I voted yes, but I'm not sure what LA would have to take about if he can't complain about the refs. 😂
 
No, marveling at Angel Hernandez's gross incompetence and wondering how he can keep his job is part of the game...........
 
I'm all for it for balls and strikes.
 
I think replay should be gone. I hate it, especially in baseball more than any other sport. Other than reviewing a homerun I don't want it. Now....get off my lawn! ;)



But I agree
 
No, marveling at Angel Hernandez's gross incompetence and wondering how he can keep his job is part of the game...........

Pretty sure this guy would call it better than Angel..

 
I would be for a pitch clock before an automated strike zone. But I am not against an automated strike zone.

The Pitch clock is coming this year - Pitchers will have 15 seconds to throw a pitch with the bases empty and 20 seconds with a runner on base. Hitters will need to be in the batter's box with eight seconds on the pitch clock.
 
Yep, that way there is no doubt on balls and strikes.
 
I think replay should be gone. I hate it, especially in baseball more than any other sport. Other than reviewing a homerun I don't want it. Now....get off my lawn! ;)
 
The Pitch clock is coming this year - Pitchers will have 15 seconds to throw a pitch with the bases empty and 20 seconds with a runner on base. Hitters will need to be in the batter's box with eight seconds on the pitch clock.

Not to derail the OP thread, but I'm interested to see how this will change the dynamic of the game. Will we see more stolen bases or other things as a result of the offense trying to manipulate the clock to throw off a pitcher's rhythm?
 
Not to derail the OP thread, but I'm interested to see how this will change the dynamic of the game. Will we see more stolen bases or other things as a result of the offense trying to manipulate the clock to throw off a pitcher's rhythm?

I will be interested to see, but I don't think it is going to see more stolen bases IMO - base stealing is relatively dead.
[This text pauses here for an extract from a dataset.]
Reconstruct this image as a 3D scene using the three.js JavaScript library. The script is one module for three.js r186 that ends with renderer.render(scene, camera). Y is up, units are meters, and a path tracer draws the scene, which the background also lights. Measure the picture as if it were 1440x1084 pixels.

I do wonder how pitchers who are historically very slow (See one of the Cardinal's best relievers Giovanny Gallegos, will be effected).

1671023213336.png

In his case he takes, on average, 19.8 seconds to throw the ball with the bases empty, and 24.6 with a runner on base. He will have to make some very major adjustments.
 

Attachments

  • 1671023169089.png
    1671023169089.png
    9.6 KB · Views: 1
Not to derail the OP thread, but I'm interested to see how this will change the dynamic of the game. Will we see more stolen bases or other things as a result of the offense trying to manipulate the clock to throw off a pitcher's rhythm?

Between the pitch clock and the limit on pickoff attempts I think you will see a slight uptick in stolen bases, but analytics has pretty much killed stolen bases, and ending the defensive shift will give more ammo to the just wait on base and get moved around by a big hit group.

I find it hilarious that baseball is trying all these little things to move the game along that ultimately won't make it any more fun to watch as small market teams still get killed by their lack of ability to compete with the deep pockets of teams like the yankees and dodgers. A hard cap would do so much more to have some parity, and make more games competitive and interesting.
 
In this thread we will determine who has actually called balls and strikes and who hasn't.